Task goal →
Take the records underneath and set them down exactly.

===== Data rows

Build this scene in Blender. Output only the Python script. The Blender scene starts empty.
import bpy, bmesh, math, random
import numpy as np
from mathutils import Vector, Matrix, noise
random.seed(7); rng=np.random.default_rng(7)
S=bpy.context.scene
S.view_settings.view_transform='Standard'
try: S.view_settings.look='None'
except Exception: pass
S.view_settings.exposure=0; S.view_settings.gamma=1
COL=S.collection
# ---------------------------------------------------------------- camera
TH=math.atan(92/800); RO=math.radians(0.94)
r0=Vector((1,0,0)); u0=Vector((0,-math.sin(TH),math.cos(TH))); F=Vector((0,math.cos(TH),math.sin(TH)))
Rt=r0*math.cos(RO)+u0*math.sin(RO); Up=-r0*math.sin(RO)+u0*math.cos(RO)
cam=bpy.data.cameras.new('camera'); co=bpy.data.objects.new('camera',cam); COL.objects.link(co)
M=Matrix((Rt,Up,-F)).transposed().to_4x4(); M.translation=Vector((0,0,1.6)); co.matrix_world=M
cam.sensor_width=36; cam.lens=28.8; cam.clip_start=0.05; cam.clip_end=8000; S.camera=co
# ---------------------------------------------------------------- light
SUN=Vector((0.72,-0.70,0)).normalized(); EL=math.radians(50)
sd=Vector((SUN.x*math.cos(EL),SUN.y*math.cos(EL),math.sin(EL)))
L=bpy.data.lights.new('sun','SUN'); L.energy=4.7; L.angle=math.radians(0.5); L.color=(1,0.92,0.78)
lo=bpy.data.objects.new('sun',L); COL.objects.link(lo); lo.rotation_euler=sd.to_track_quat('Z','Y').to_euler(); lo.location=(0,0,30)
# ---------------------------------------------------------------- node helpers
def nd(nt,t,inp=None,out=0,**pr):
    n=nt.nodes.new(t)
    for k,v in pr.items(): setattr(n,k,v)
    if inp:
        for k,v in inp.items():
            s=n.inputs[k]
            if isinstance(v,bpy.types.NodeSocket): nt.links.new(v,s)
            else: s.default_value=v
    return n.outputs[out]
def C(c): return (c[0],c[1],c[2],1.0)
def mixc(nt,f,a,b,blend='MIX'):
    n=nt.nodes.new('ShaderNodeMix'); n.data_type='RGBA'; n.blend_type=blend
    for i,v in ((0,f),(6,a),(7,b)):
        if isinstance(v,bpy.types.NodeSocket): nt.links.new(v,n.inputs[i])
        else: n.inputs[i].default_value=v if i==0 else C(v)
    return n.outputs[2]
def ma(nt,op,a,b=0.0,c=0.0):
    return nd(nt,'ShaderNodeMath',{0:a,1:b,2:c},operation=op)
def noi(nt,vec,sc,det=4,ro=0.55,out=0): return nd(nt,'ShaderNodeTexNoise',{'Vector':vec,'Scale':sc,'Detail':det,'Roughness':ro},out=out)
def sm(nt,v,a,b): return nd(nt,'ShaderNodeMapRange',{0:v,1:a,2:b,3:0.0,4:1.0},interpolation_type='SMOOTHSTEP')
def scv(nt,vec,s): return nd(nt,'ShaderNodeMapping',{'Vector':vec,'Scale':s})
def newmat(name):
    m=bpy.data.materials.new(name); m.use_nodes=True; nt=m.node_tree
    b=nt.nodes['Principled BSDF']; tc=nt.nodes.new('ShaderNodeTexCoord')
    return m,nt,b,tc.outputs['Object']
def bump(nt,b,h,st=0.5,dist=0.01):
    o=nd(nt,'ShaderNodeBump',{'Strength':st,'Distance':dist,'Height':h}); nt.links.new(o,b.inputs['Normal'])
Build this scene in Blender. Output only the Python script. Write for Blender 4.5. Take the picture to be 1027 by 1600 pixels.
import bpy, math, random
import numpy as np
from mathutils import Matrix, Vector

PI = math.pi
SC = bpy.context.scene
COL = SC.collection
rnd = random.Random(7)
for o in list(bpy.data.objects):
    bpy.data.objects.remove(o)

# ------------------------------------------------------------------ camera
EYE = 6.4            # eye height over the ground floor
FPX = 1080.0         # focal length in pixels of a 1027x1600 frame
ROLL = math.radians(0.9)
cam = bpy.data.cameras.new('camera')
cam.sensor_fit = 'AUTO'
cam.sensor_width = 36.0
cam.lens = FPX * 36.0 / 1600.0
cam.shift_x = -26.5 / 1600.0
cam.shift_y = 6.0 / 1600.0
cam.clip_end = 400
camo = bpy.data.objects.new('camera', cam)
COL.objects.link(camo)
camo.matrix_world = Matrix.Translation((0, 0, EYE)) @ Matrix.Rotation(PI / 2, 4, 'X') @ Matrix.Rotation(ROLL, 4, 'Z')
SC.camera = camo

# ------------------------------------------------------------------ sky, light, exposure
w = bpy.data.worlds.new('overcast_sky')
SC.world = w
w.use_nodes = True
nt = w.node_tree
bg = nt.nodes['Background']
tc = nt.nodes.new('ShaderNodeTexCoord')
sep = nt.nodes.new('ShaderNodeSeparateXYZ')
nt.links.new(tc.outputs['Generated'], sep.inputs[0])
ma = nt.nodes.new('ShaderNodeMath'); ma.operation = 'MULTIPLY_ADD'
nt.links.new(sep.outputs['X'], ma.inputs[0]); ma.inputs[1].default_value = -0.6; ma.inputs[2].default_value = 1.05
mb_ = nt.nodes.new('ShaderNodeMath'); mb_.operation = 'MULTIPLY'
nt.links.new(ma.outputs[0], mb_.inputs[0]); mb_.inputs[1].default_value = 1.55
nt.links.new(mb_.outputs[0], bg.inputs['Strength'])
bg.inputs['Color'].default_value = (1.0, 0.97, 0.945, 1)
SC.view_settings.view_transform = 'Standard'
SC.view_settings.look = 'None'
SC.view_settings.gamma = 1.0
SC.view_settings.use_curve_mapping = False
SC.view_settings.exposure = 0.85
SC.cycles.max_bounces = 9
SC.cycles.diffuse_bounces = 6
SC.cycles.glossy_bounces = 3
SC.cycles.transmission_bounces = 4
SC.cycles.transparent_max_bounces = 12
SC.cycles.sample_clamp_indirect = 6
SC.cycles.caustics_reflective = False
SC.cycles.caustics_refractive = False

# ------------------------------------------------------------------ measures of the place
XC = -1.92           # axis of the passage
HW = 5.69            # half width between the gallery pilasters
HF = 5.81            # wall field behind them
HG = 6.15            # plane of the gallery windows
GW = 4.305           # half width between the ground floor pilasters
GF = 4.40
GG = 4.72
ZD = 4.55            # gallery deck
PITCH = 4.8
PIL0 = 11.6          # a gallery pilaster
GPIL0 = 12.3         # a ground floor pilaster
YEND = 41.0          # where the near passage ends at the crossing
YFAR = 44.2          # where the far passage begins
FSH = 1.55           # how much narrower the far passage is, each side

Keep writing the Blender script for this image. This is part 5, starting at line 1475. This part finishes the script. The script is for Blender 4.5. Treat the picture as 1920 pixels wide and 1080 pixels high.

==========

Answer below →
Build this scene in Blender. Output only the Python script. The Blender scene starts empty.
import bpy, bmesh, math, random
import numpy as np
from mathutils import Vector, Matrix, noise
random.seed(7); rng=np.random.default_rng(7)
S=bpy.context.scene
S.view_settings.view_transform='Standard'
try: S.view_settings.look='None'
except Exception: pass
S.view_settings.exposure=0; S.view_settings.gamma=1
COL=S.collection
# ---------------------------------------------------------------- camera
TH=math.atan(92/800); RO=math.radians(0.94)
r0=Vector((1,0,0)); u0=Vector((0,-math.sin(TH),math.cos(TH))); F=Vector((0,math.cos(TH),math.sin(TH)))
Rt=r0*math.cos(RO)+u0*math.sin(RO); Up=-r0*math.sin(RO)+u0*math.cos(RO)
cam=bpy.data.cameras.new('camera'); co=bpy.data.objects.new('camera',cam); COL.objects.link(co)
M=Matrix((Rt,Up,-F)).transposed().to_4x4(); M.translation=Vector((0,0,1.6)); co.matrix_world=M
cam.sensor_width=36; cam.lens=28.8; cam.clip_start=0.05; cam.clip_end=8000; S.camera=co
# ---------------------------------------------------------------- light
SUN=Vector((0.72,-0.70,0)).normalized(); EL=math.radians(50)
sd=Vector((SUN.x*math.cos(EL),SUN.y*math.cos(EL),math.sin(EL)))
L=bpy.data.lights.new('sun','SUN'); L.energy=4.7; L.angle=math.radians(0.5); L.color=(1,0.92,0.78)
lo=bpy.data.objects.new('sun',L); COL.objects.link(lo); lo.rotation_euler=sd.to_track_quat('Z','Y').to_euler(); lo.location=(0,0,30)
# ---------------------------------------------------------------- node helpers
def nd(nt,t,inp=None,out=0,**pr):
    n=nt.nodes.new(t)
    for k,v in pr.items(): setattr(n,k,v)
    if inp:
        for k,v in inp.items():
            s=n.inputs[k]
            if isinstance(v,bpy.types.NodeSocket): nt.links.new(v,s)
            else: s.default_value=v
    return n.outputs[out]
def C(c): return (c[0],c[1],c[2],1.0)
def mixc(nt,f,a,b,blend='MIX'):
    n=nt.nodes.new('ShaderNodeMix'); n.data_type='RGBA'; n.blend_type=blend
    for i,v in ((0,f),(6,a),(7,b)):
        if isinstance(v,bpy.types.NodeSocket): nt.links.new(v,n.inputs[i])
        else: n.inputs[i].default_value=v if i==0 else C(v)
    return n.outputs[2]
def ma(nt,op,a,b=0.0,c=0.0):
    return nd(nt,'ShaderNodeMath',{0:a,1:b,2:c},operation=op)
def noi(nt,vec,sc,det=4,ro=0.55,out=0): return nd(nt,'ShaderNodeTexNoise',{'Vector':vec,'Scale':sc,'Detail':det,'Roughness':ro},out=out)
def sm(nt,v,a,b): return nd(nt,'ShaderNodeMapRange',{0:v,1:a,2:b,3:0.0,4:1.0},interpolation_type='SMOOTHSTEP')
def scv(nt,vec,s): return nd(nt,'ShaderNodeMapping',{'Vector':vec,'Scale':s})
def newmat(name):
    m=bpy.data.materials.new(name); m.use_nodes=True; nt=m.node_tree
    b=nt.nodes['Principled BSDF']; tc=nt.nodes.new('ShaderNodeTexCoord')
    return m,nt,b,tc.outputs['Object']
def bump(nt,b,h,st=0.5,dist=0.01):
    o=nd(nt,'ShaderNodeBump',{'Strength':st,'Distance':dist,'Height':h}); nt.links.new(o,b.inputs['Normal'])
Build this scene in Blender. Output only the Python script. Write for Blender 4.5. Take the picture to be 1027 by 1600 pixels.
import bpy, math, random
import numpy as np
from mathutils import Matrix, Vector

PI = math.pi
SC = bpy.context.scene
COL = SC.collection
rnd = random.Random(7)
for o in list(bpy.data.objects):
    bpy.data.objects.remove(o)

# ------------------------------------------------------------------ camera
EYE = 6.4            # eye height over the ground floor
FPX = 1080.0         # focal length in pixels of a 1027x1600 frame
ROLL = math.radians(0.9)
cam = bpy.data.cameras.new('camera')
cam.sensor_fit = 'AUTO'
cam.sensor_width = 36.0
cam.lens = FPX * 36.0 / 1600.0
cam.shift_x = -26.5 / 1600.0
cam.shift_y = 6.0 / 1600.0
cam.clip_end = 400
camo = bpy.data.objects.new('camera', cam)
COL.objects.link(camo)
camo.matrix_world = Matrix.Translation((0, 0, EYE)) @ Matrix.Rotation(PI / 2, 4, 'X') @ Matrix.Rotation(ROLL, 4, 'Z')
SC.camera = camo

# ------------------------------------------------------------------ sky, light, exposure
w = bpy.data.worlds.new('overcast_sky')
SC.world = w
w.use_nodes = True
nt = w.node_tree
bg = nt.nodes['Background']
tc = nt.nodes.new('ShaderNodeTexCoord')
sep = nt.nodes.new('ShaderNodeSeparateXYZ')
nt.links.new(tc.outputs['Generated'], sep.inputs[0])
ma = nt.nodes.new('ShaderNodeMath'); ma.operation = 'MULTIPLY_ADD'
nt.links.new(sep.outputs['X'], ma.inputs[0]); ma.inputs[1].default_value = -0.6; ma.inputs[2].default_value = 1.05
mb_ = nt.nodes.new('ShaderNodeMath'); mb_.operation = 'MULTIPLY'
nt.links.new(ma.outputs[0], mb_.inputs[0]); mb_.inputs[1].default_value = 1.55
nt.links.new(mb_.outputs[0], bg.inputs['Strength'])
bg.inputs['Color'].default_value = (1.0, 0.97, 0.945, 1)
SC.view_settings.view_transform = 'Standard'
SC.view_settings.look = 'None'
SC.view_settings.gamma = 1.0
SC.view_settings.use_curve_mapping = False
SC.view_settings.exposure = 0.85
SC.cycles.max_bounces = 9
SC.cycles.diffuse_bounces = 6
SC.cycles.glossy_bounces = 3
SC.cycles.transmission_bounces = 4
SC.cycles.transparent_max_bounces = 12
SC.cycles.sample_clamp_indirect = 6
SC.cycles.caustics_reflective = False
SC.cycles.caustics_refractive = False

# ------------------------------------------------------------------ measures of the place
XC = -1.92           # axis of the passage
HW = 5.69            # half width between the gallery pilasters
HF = 5.81            # wall field behind them
HG = 6.15            # plane of the gallery windows
GW = 4.305           # half width between the ground floor pilasters
GF = 4.40
GG = 4.72
ZD = 4.55            # gallery deck
PITCH = 4.8
PIL0 = 11.6          # a gallery pilaster
GPIL0 = 12.3         # a ground floor pilaster
YEND = 41.0          # where the near passage ends at the crossing
YFAR = 44.2          # where the far passage begins
FSH = 1.55           # how much narrower the far passage is, each side

Keep writing the Blender script for this image. This is part 5, starting at line 1475. This part finishes the script. The script is for Blender 4.5. Treat the picture as 1920 pixels wide and 1080 pixels high.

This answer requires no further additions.